Going to the computer lab
On Geriatric Millennials, the era of fast ocean liners, and how temporary scarcity shaped college
According to the Census Bureau, the median American was born around 1982. This means that anyone older than a "Geriatric Millennial" is now in the upper half of the age distribution. (Sympathies to Generation X.) With that realization occasionally comes the knowledge that one's lived experience is now history.
■ Among the most obvious of social changes from one generation to the next is the extent of consumer technology. Those who attended high school or college in the late 1980s, the 1990s, or the early 2000s didn't realize it at the time, but they occupied a brief and unique window of history when "media" wasn't social, but technology itself was.
■ Thanks to the overwhelming utility of Internet and database connections and to the obvious advantages of word processors and spreadsheets over typewriters and paper notepads, people of that early-computer generation had tremendous incentives to become early adopters of personal computers. But even the slow, under-powered desktops of those days were expensive. After tuition, room and board, and book fees, there wasn't always enough left over in the student budget for a modern computer.
■ And thus the campus computer lab emerged. Colleges (and some well-funded high schools) invested in hardware, installed the machines in centralized locations, and provided (usually) supervised sites for work. At the time, going to the computer lab was often a social occasion just as much as an academic one. It was, in its way, an early edition of the "co-work space". Everyone might have been working on something different from everyone else, but gathering around the technology was defined nearly as much by the gathering as by the devices.
■ The experience was, to a degree, an extension of (and an overlap with) the era of scheduling the use of a school's mainframe. That experience, though, tended to belong more to people in the STEM fields (before they were called that). The computer lab experience of the nascent Internet era was much more democratic: Everyone on campus had papers to write.
■ Computer labs may still exist, but the social aspect of making a pilgrimage to go to the technology is fading fast. The Northern Iowan, the student newspaper of the University of Northern Iowa, reports that on-campus computer labs are languishing because so many students now depend upon laptops and wireless network connections to get things done. The labs still exist, but increasingly their remit is to provide equity of access to students who don't have their own devices, or whose devices lack the expensive software needed to accomplish particular tasks.
■ Is something lost along the way? Yes and no. Generations of people attended higher education before computers became widespread, and they undoubtedly left feeling fulfilled. The computer lab experience was a consequence of scarcity, and that scarcity belongs more and more to historical memory as Moore's Law continues its march. But those who lived through it should know that what they experienced, much like trans-Atlantic crossings via fast ocean liners, airships, or the Concorde, was a rare moment in history.

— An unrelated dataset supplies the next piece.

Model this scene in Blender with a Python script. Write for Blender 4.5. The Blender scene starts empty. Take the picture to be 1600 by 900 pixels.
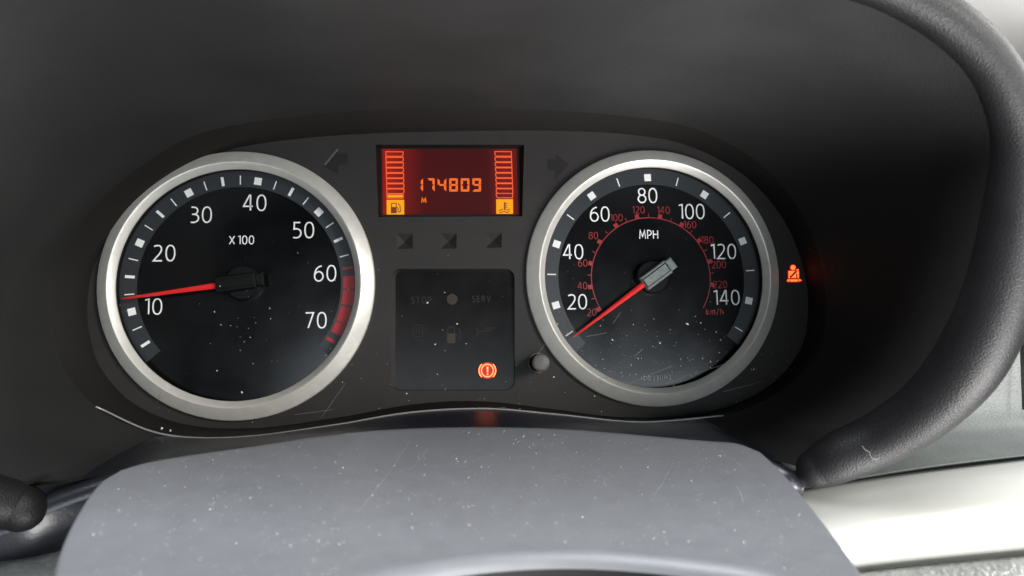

■ It's rarely obvious at the time, but those moments belong to a different class than most histories. They often seem too unremarkable to record at the time, and often the only things left behind are tangential artifacts. They aren't worth resurrecting for their own sakes, but they are often worth documenting for the historical record and observing for what they might have to say about adaptation to change. Something, sometime, will become the new "going to the computer lab".